Have you spotted a garbage truck lately? Is it collecting trash, or is it simply parked in a dark corner? Do you see the heaps gathering about town again? Is the news full of Mandur and Mavallipura once again? It was all predictable. And the sooner we accept that, the better the city will be.
First, we must get away from the 'landfill' mentality. BBMP, aided by the state government , prefers to search for new landfill sites in different parts of the metropolitan region rather than focus on reducing the generation of trash in the first place.
Each new location is simply another spot for more trouble.
A system that has become used to transportation of waste naturally resists a new order in which transport is not very important but waste handling skill is the priority. Which is why we keep reading about resistance of councillors as well as contractors to any new way of managing waste.
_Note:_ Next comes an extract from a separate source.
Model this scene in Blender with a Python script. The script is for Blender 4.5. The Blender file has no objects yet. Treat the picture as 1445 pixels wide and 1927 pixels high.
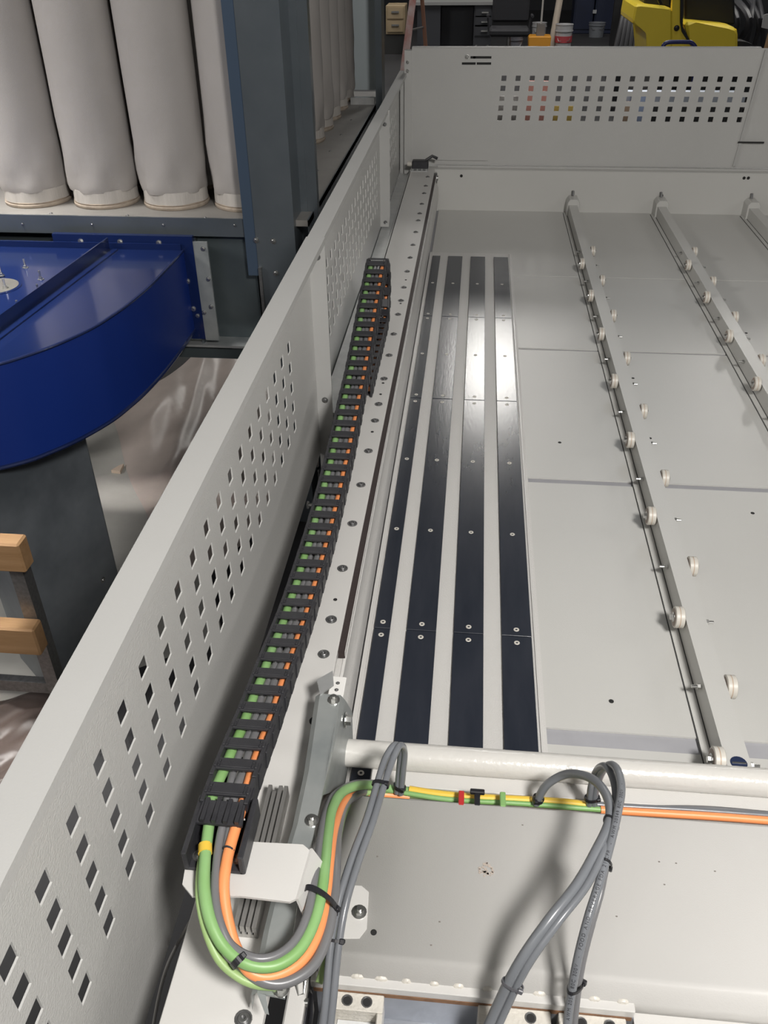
import bpy, bmesh, math, random
from mathutils import Vector, Matrix
random.seed(7)
R = math.radians
S = bpy.context.scene
COL = S.collection
# ------------------------------------------------------------------ camera
CAM = Vector((0, 0, 1.9))
FPX, PX, PY = 1620.0, 722.5, 963.5
MC = Matrix.Rotation(R(5.98144623), 3, 'Z') @ Matrix.Rotation(R(55.27239857), 3, 'X') @ Matrix.Rotation(R(-0.69405133), 3, 'Z')
cd = bpy.data.cameras.new('camera'); cam = bpy.data.objects.new('camera', cd); COL.objects.link(cam)
cam.matrix_world = Matrix.Translation(CAM) @ MC.to_4x4()
cd.sensor_fit = 'HORIZONTAL'; cd.sensor_width = 36.0; cd.lens = 36.0 * FPX / 1445.0
cd.clip_start = 0.02; cd.clip_end = 200
S.camera = cam
# ------------------------------------------------------------------ world, lights, exposure
w = bpy.data.worlds.new('world'); S.world = w; w.use_nodes = True
w.node_tree.nodes['Background'].inputs[0].default_value = (0.80, 0.86, 1.0, 1)
w.node_tree.nodes['Background'].inputs[1].default_value = 0.25
S.view_settings.view_transform = 'Standard'; S.view_settings.look = 'None'
S.view_settings.exposure = 0.45; S.view_settings.gamma = 1.0; S.view_settings.use_curve_mapping = False


def area(name, loc, target, sx, sy, energy, color, spread=180):
    l = bpy.data.lights.new(name, 'AREA'); l.shape = 'RECTANGLE'; l.size = sx; l.size_y = sy
    l.energy = energy; l.color = color; l.spread = R(spread)
    o = bpy.data.objects.new(name, l); COL.objects.link(o); o.location = loc
    o.rotation_euler = (Vector(target) - Vector(loc)).to_track_quat('-Z', 'Y').to_euler()
    return o


WARM = (1.0, 0.97, 0.935); COOL = (0.86, 0.93, 1.0)
area('key_lamp', (0.70, -0.45, 2.85), (0.3, 0.9, 0.9), 0.34, 0.34, 50, WARM)
area('fill_lamp', (-1.6, -2.2, 4.6), (0.0, 2.0, 0.9), 2.4, 1.2, 22, WARM)
area('side_fill', (4.2, 1.4, 3.2), (-0.3, 1.4, 1.1), 1.6, 1.0, 14, WARM)  # added light that lifts the side guard; no such source in view
area('hall_lamp', (2.0, 9.0, 5.6), (1.5, 9.0, 0.0), 3.0, 1.0, 26, COOL)
area('bench_fill', (.9, 6.0, 3.2), (.7, 6.0, .7), 1.0, .5, 10, WARM, 55)  # added to brighten the cartons behind the rear guard
area('collector_fill', (-4.6, 0.3, 3.7), (-1.6, 2.8, 1.2), 1.6, 0.8, 66, WARM)  # made-up source lifting the dark left side: bags, fan and floor
area('aisle_fill', (-2.1, 2.0, 3.6), (-1.55, 2.1, 0.0), 1.0, .8, 16, WARM, 40)  # extra light put in for the left floor that the machine shades

# ------------------------------------------------------------------ helpers


def at(px, py, ax, v):
    """point of the plane ax = v that the photograph shows at pixel (px, py)"""
    d = MC @ Vector(((px - PX) / FPX, -(py - PY) / FPX, -1.0)); i = 'xyz'.index(ax)
    return CAM + d * ((v - CAM[i]) / d[i])


def Z(px, py, z): return at(px, py, 'z', z)


MATS = {}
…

How can this be overcome? Simple. Bring the citizens into the picture. As long as we leave it to administrators and elected representatives to devise a new system, it will be impossible to override the vested interests of the contractors, and the collusion with politics. In a democracy, there is one obvious group which, if properly empowered , can wipe away old entrenched interests . This group — the voters — must be made the centre-piece of the system.
The Karnataka Municipal Corporations Act, the Community Participation Law and the 74th Constitutional Amendment Act all require the participation of citizens in overseeing solid waste management through ward committees in each ward. The government totally ignored these laws, and not even bothered to set up the ward committees.
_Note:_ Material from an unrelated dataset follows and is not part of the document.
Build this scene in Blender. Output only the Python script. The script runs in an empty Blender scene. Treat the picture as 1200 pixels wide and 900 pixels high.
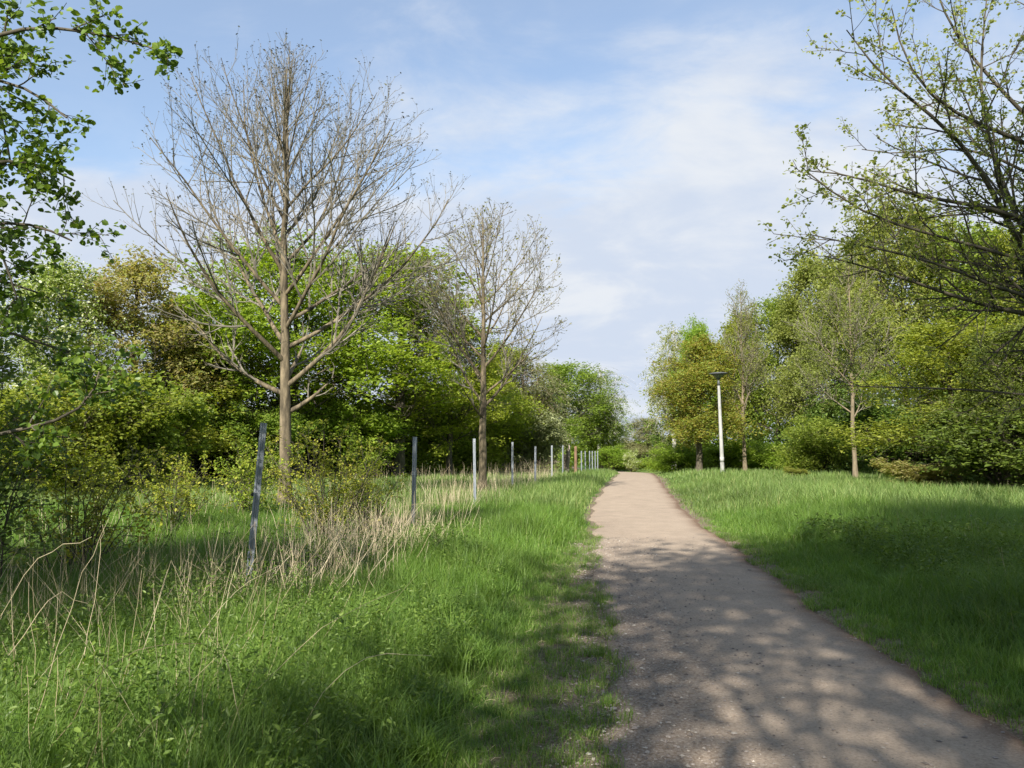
import bpy, math
import numpy as np

R = math.radians
rng = np.random.default_rng(11)
C = bpy.context.scene.collection
scene = bpy.context.scene

# ------------------------------------------------------------------ camera
EYE, FPX, HOR = 1.60, 933.33, 520.0
PITCH = math.atan((HOR - 450.0) / FPX)
cd = bpy.data.cameras.new('camera'); cam = bpy.data.objects.new('camera', cd); C.objects.link(cam)
cd.sensor_width = 36.0; cd.lens = 28.0; cd.clip_start = 0.05; cd.clip_end = 3000
cam.location = (0, 0, EYE); cam.rotation_euler = (R(90) + PITCH, 0, 0)
scene.camera = cam

# ------------------------------------------------------------------ light
SUN_EL, SUN_AZ = 36.0, 200.0            # azimuth from +Y towards +X: behind the camera, a little to the left
w = bpy.data.worlds.new('World'); scene.world = w; w.use_nodes = True
nt = w.node_tree; nt.nodes.clear()
N, L = nt.nodes, nt.links
sky = N.new('ShaderNodeTexSky'); sky.sky_type = 'NISHITA'; sky.sun_disc = False
sky.sun_elevation = R(SUN_EL); sky.sun_rotation = R(SUN_AZ); sky.air_density = 1.0; sky.dust_density = 0.6; sky.ozone_density = 1.4
tc = N.new('ShaderNodeTexCoord')
sep = N.new('ShaderNodeSeparateXYZ'); L.new(tc.outputs['Generated'], sep.inputs[0])
def wm(op, a, b=None, c=None):
    n = N.new('ShaderNodeMath'); n.operation = op
    for i, v in enumerate((a, b, c)):
        if v is None: continue
        if isinstance(v, (int, float)): n.inputs[i].default_value = v
        else: L.new(v, n.inputs[i])
    return n.outputs[0]
zc = wm('ADD', wm('MAXIMUM', sep.outputs[2], 0.0), 0.30)
cx, cy = wm('DIVIDE', sep.outputs[0], zc), wm('DIVIDE', sep.outputs[1], zc)
cmb = N.new('ShaderNodeCombineXYZ'); L.new(cx, cmb.inputs[0]); L.new(cy, cmb.inputs[1]); cmb.inputs[2].default_value = 3.7
def wnoise(scale, detail, rough, sx=1, sy=1, rot=0.0, off=(0, 0, 0), dist=0.0):
    mp = N.new('ShaderNodeMapping'); mp.inputs['Scale'].default_value = (sx, sy, 1); mp.inputs['Rotation'].default_value = (0, 0, rot); mp.inputs['Location'].default_value = off
    L.new(cmb.outputs[0], mp.inputs[0])
    n = N.new('ShaderNodeTexNoise'); n.inputs['Scale'].default_value = scale; n.inputs['Detail'].default_value = detail; n.inputs['Roughness'].default_value = rough
    n.inputs['Distortion'].default_value = dist
    L.new(mp.outputs[0], n.inputs['Vector']); return n.outputs['Fac']
big = wnoise(1.25, 8, 0.52, 0.9, 1.1, 0.0, (0.35, 1.1, 0), 0.3)
fine = wnoise(3.6, 9, 0.62, 0.8, 1.3, 0.5, (4.3, 2.2, 0), 0.4)
low = wm('ADD', wm('MULTIPLY', wm('SUBTRACT', 0.36, sep.outputs[2]), .8), wm('MULTIPLY', wm('MAXIMUM', wm('SUBTRACT', 0.32, sep.outputs[2]), 0.0), 2.2))         # more cloud low down
dens = wm('ADD', wm('MULTIPLY', big, 1.16), wm('MULTIPLY', fine, 0.62))
dens = wm('ADD', dens, low)
mr = N.new('ShaderNodeMapRange'); mr.interpolation_type = 'SMOOTHSTEP'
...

Why? Because citizens have expectations of performance , and therefore our political system, which is used to under-performance or nonperformance , naturally obstructs citizens’ participation. But there is no way around this problem except by properly engaging the citizens. Let us devise a system in which landfill-avoidance is the principle.
The state government can push this along by doing one simple thing. Ban the movement of waste across municipal boundaries and force BBMP to take responsibility for waste generated within its territory. A ‘Dumping Saaku’ (dumping enough) legislation will once and for all close the option of creating more Mandurs , and force us to look within ourselves for the change we wish to see.